**Data segment:**
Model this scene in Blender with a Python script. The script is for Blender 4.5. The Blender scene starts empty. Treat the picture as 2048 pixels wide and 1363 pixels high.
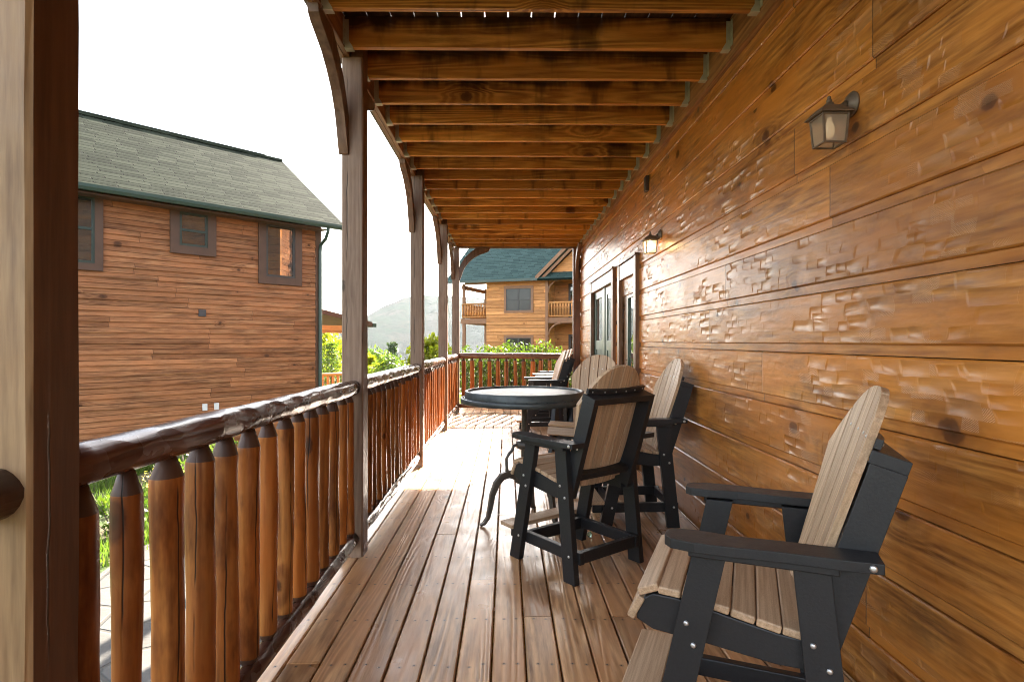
import bpy, bmesh, math, random
from mathutils import Vector, Matrix, noise as mnoise
R = math.radians
sc = bpy.context.scene
COL = sc.collection
rng = random.Random(7)

# ------------------------------------------------------------------ node helper
class NB:
    def __init__(s, name):
        s.m = bpy.data.materials.new(name); s.m.use_nodes = True
        s.t = s.m.node_tree; s.t.nodes.clear()
        s.out = s.t.nodes.new('ShaderNodeOutputMaterial')
    def n(s, typ, **kw):
        nd = s.t.nodes.new(typ)
        for k, v in kw.items(): setattr(nd, k, v)
        return nd
    def put(s, sock, v):
        if v is None: return
        if isinstance(v, bpy.types.NodeSocket): s.t.links.new(v, sock)
        elif isinstance(v, (tuple, list)) and len(v) == 3 and sock.type == 'RGBA': sock.default_value = (*v, 1)
        else: sock.default_value = v
    def math(s, op, a, b=None, c=None, clamp=False):
        nd = s.n('ShaderNodeMath', operation=op, use_clamp=clamp)
        for i, v in enumerate((a, b, c)):
            if v is not None: s.put(nd.inputs[i], v)
        return nd.outputs[0]
    def vmath(s, op, a, b=None):
        nd = s.n('ShaderNodeVectorMath', operation=op)
        s.put(nd.inputs[0], a)
        if b is not None: s.put(nd.inputs[1], b)
        return nd.outputs[0]
    def sep(s, v):
        nd = s.n('ShaderNodeSeparateXYZ'); s.put(nd.inputs[0], v); return nd.outputs
    def comb(s, x, y, z):
        nd = s.n('ShaderNodeCombineXYZ')
        for i, v in enumerate((x, y, z)): s.put(nd.inputs[i], v)
        return nd.outputs[0]
    def noise(s, vec, scale=1, detail=2, rough=.5, dist=0, col=False):
        nd = s.n('ShaderNodeTexNoise'); s.put(nd.inputs['Vector'], vec)
        nd.inputs['Scale'].default_value = scale; nd.inputs['Detail'].default_value = detail
        nd.inputs['Roughness'].default_value = rough; nd.inputs['Distortion'].default_value = dist
        return nd.outputs['Color' if col else 'Fac']
    def voro(s, vec, scale=1, feature='F1', dim='3D', rnd=1):
        nd = s.n('ShaderNodeTexVoronoi', feature=feature, voronoi_dimensions=dim)
        s.put(nd.inputs['Vector'], vec); nd.inputs['Scale'].default_value = scale
        nd.inputs['Randomness'].default_value = rnd
        return nd
    def white(s, vec, dim='3D'):
        nd = s.n('ShaderNodeTexWhiteNoise', noise_dimensions=dim)
        if dim == '1D': s.put(nd.inputs['W'], vec)
        else: s.put(nd.inputs['Vector'], vec)
        return nd.outputs['Value']
    def rng(s, v, a, b, c=0, d=1, smooth=True):
        nd = s.n('ShaderNodeMapRange', interpolation_type='SMOOTHSTEP' if smooth else 'LINEAR')
        for i, x in enumerate((v, a, b, c, d)): s.put(nd.inputs[i], x)
        return nd.outputs[0]
    def mix(s, f, a, b, blend='MIX'):
        nd = s.n('ShaderNodeMix', data_type='RGBA', blend_type=blend)
        s.put(nd.inputs[0], f); s.put(nd.inputs[6], a); s.put(nd.inputs[7], b)
        return nd.outputs[2]
    def attr(s, name, out='Fac'):
        nd = s.n('ShaderNodeAttribute', attribute_name=name); return nd.outputs[out]
    def obj(s): return s.n('ShaderNodeTexCoord').outputs['Object']
    def bump(s, h, strength=.5, dist=.002, normal=None):
        nd = s.n('ShaderNodeBump'); s.put(nd.inputs['Height'], h)
        nd.inputs['Strength'].default_value = strength; nd.inputs['Distance'].default_value = dist
        if normal is not None: s.put(nd.inputs['Normal'], normal)
        return nd.outputs[0]
    def bsdf(s, col, rough=.5, normal=None, metal=0, coat=0, spec=.5, coatr=.1, **kw):
        nd = s.n('ShaderNodeBsdfPrincipled')
        s.put(nd.inputs['Base Color'], col); s.put(nd.inputs['Roughness'], rough)
        nd.inputs['Metallic'].default_value = metal
        nd.inputs['Specular IOR Level'].default_value = spec
        s.put(nd.inputs['Coat Weight'], coat); nd.inputs['Coat Roughness'].default_value = coatr
        if normal is not None: s.put(nd.inputs['Normal'], normal)
        for k, v in kw.items(): s.put(nd.inputs[k], v)
        s.t.links.new(nd.outputs[0], s.out.inputs['Surface'])
        return nd

def wood_core(b, P, axis, dark, mid, light, rnd=None, ring=26, knots=.5, kscale=2.2, fiber=58, blotch=.5, crossk=5.0, rcon=.45, fcon=1.0, stain=(.54, .74, .55)):
    """grain, knots and stains of a board whose long axis is `axis`; returns colour, height, knot mask"""
    if rnd is not None:
        off = b.comb(b.math('MULTIPLY', rnd, 37.1), b.math('MULTIPLY', rnd, 91.7), b.math('MULTIPLY', rnd, 53.3))
        P = b.vmath('ADD', P, off)
    o = b.sep(P); L = o['XYZ'.index(axis)]
    cs = [o[i] for i in range(3) if i != 'XYZ'.index(axis)]
    q = b.math('ADD', cs[0], b.math('MULTIPLY', cs[1], .83))
    kv = b.voro(b.comb(b.math('MULTIPLY', L, .62), q, 0), kscale, dim='2D')
    kd = kv.outputs['Distance']; kr = b.sep(kv.outputs['Color'])[0]
    kon = b.math('LESS_THAN', kr, knots)
    nz = b.noise(P, 40, 2)
    kd2 = b.math('ADD', kd, b.math('MULTIPLY', b.math('SUBTRACT', nz, .5), .03))
    ksz = b.math('MULTIPLY', b.math('ADD', b.sep(kv.outputs['Color'])[1], .45), .062)
    kmask = b.math('MULTIPLY', b.rng(b.math('DIVIDE', kd2, ksz), .7, 1.15, 1, 0), kon)
    khalo = b.math('MULTIPLY', b.rng(b.math('DIVIDE', kd2, ksz), .6, 4.5, 1, 0), kon)
    g = b.noise(b.comb(b.math('MULTIPLY', L, .26), b.math('MULTIPLY', cs[0], crossk), b.math('MULTIPLY', cs[1], crossk)), 1, 2, .4, .12)
    g = b.math('ADD', g, b.math('MULTIPLY', khalo, .13))
    rg = b.math('SINE', b.math('MULTIPLY', g, ring * 6.28))
    rg = b.math('POWER', b.math('MULTIPLY_ADD', rg, .5, .5), 1.6)
    fb = b.noise(b.comb(b.math('MULTIPLY', L, 5), b.math('MULTIPLY', cs[0], fiber), b.math('MULTIPLY', cs[1], fiber)), 1, 3, .6)
    bl = b.noise(b.comb(b.math('MULTIPLY', L, 1.3), b.math('MULTIPLY', cs[0], 5), b.math('MULTIPLY', cs[1], 5)), 1, 4, .6)
    t = b.math('ADD', b.math('MULTIPLY', rg, rcon), b.math('MULTIPLY', b.math('SUBTRACT', fb, .30), fcon), clamp=True)
    c1 = b.mix(t, dark, light)
    c = b.mix(b.rng(bl, .32, .7, 1 - blotch, 1), mid, c1)
    st = b.noise(b.comb(b.math('MULTIPLY', L, .9), b.math('MULTIPLY', cs[0], 3.1), b.math('MULTIPLY', cs[1], 3.1)), 1.7, 5, .68)
    c = b.mix(b.math('MULTIPLY', b.rng(st, stain[0], stain[1]), stain[2]), c, dark)
    if rnd is not None:
        v = b.math('MULTIPLY_ADD', b.white(rnd, '1D'), .5, .74)
        c = b.mix(1, c, b.comb(v, b.math('POWER', v, 1.1), b.math('POWER', v, 1.2)), 'MULTIPLY')
    kcol = b.mix(b.rng(kd2, 0, .05), tuple(x * .22 for x in dark), tuple(x * .7 for x in dark))
    c = b.mix(b.math('MULTIPLY', kmask, .88), c, kcol)
    c = b.mix(b.math('MULTIPLY', b.math('MULTIPLY', khalo, b.math('SUBTRACT', 1, kmask)), .35), c, dark)
    h = b.math('ADD', b.math('MULTIPLY', rg, -.5), b.math('ADD', b.math('MULTIPLY', fb, .6), b.math('MULTIPLY', kmask, .5)))
    return c, h, kmask

def wood(name, axis, dark, mid, light, rough=.5, bump=.35, bdist=.0025, coat=0, use_rnd=True, spec=.5, extra=None, coatr=.15, **kw):
    b = NB(name)
    P = b.obj()
    rnd = b.attr('rnd') if use_rnd else None
    c, h, km = wood_core(b, P, axis, dark, mid, light, rnd, **kw)
    if extra: c, h = extra(b, P, c, h)
    rr = b.math('MULTIPLY_ADD', b.math('SUBTRACT', b.noise(P, 6, 3), .5), .35, rough)
    b.bsdf(c, rr, b.bump(h, bump, bdist), coat=coat, spec=spec, coatr=coatr)
    return b.m

M = {}
# ---- deck floor boards: weathered brown stain, nail heads, wet gloss
def deck_extra(b, P, c, h):
    o = b.sep(P)
    fx = b.math('FRACT', b.math('DIVIDE', b.math('ADD', o[0], 10.0622 + .072 * 0), .144))
    ax = b.math('SUBTRACT', b.math('ABSOLUTE', b.math('SUBTRACT', fx, .5)), .3)
    fy = b.math('FRACT', b.math('DIVIDE', b.math('ADD', o[1], 20), .4035))
    dy = b.math('MULTIPLY', b.math('SUBTRACT', fy, .5), .4035); dx = b.math('MULTIPLY', ax, .144)
    jit = b.math('MULTIPLY', b.math('SUBTRACT', b.white(b.comb(b.math('FLOOR', b.math('DIVIDE', b.math('ADD', o[0], 10.0622), .144)), b.math('FLOOR', b.math('DIVIDE', b.math('ADD', o[1], 20), .4035)), 0)), .5), .03)
    dy = b.math('ADD', dy, jit)
    d = b.math('SQRT', b.math('ADD', b.math('MULTIPLY', dx, dx), b.math('MULTIPLY', dy, dy)))
    nail = b.rng(d, .0026, .0046, 1, 0)
    ring = b.rng(d, .004, .014, .45, 0)
    c = b.mix(ring, c, (.06, .035, .022)); c = b.mix(nail, c, (.012, .010, .010))
    # grey worn patches where the stain has gone
    w = b.noise(b.comb(b.math('MULTIPLY', o[0], 1.6), b.math('MULTIPLY', o[1], .7), 0), 1.3, 5, .65)
    c = b.mix(b.math('MULTIPLY', b.rng(w, .5, .72), .45), c, (.36, .25, .165))
    return c, b.math('SUBTRACT', h, b.math('MULTIPLY', nail, 1.5))
M['deck'] = wood('deck_boards', 'Y', (.13, .055, .020), (.46, .225, .092), (.62, .37, .18), rough=.34, bump=.55, bdist=.003, extra=deck_extra, ring=17, rcon=.5, fcon=1.6, knots=.2, kscale=1.5, blotch=.85, crossk=4.2, spec=.38)
# ---- ceiling joists and beams: orange brown pine with water stains
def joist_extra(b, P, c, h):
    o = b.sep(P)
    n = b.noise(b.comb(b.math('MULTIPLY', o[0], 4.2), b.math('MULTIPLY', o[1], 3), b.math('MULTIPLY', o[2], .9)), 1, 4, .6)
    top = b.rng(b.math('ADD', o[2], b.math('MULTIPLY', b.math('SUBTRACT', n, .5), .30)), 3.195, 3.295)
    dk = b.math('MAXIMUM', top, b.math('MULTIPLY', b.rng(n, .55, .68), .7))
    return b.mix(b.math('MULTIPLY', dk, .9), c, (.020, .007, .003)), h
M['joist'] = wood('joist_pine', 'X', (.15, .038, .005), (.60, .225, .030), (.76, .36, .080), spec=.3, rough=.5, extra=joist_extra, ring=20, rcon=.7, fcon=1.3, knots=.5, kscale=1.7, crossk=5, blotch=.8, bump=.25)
M['beam'] = wood('beam_pine', 'Y', (.10, .036, .012), (.26, .11, .036), (.40, .20, .075), rough=.5, ring=14, knots=.3)
M['beamx'] = wood('far_beam_pine', 'X', (.06, .024, .011), (.15, .068, .030), (.26, .135, .065), rough=.5, ring=14, knots=.3)
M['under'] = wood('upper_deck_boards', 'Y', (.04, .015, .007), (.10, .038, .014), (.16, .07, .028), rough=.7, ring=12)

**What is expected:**
Emit the lines of the material exactly, from its first line to the line containing "rng = random.Random(7)", inclusive; leave every picture out.

**Complete response:**
Model this scene in Blender with a Python script. The script is for Blender 4.5. The Blender scene starts empty. Treat the picture as 2048 pixels wide and 1363 pixels high.
import bpy, bmesh, math, random
from mathutils import Vector, Matrix, noise as mnoise
R = math.radians
sc = bpy.context.scene
COL = sc.collection
rng = random.Random(7)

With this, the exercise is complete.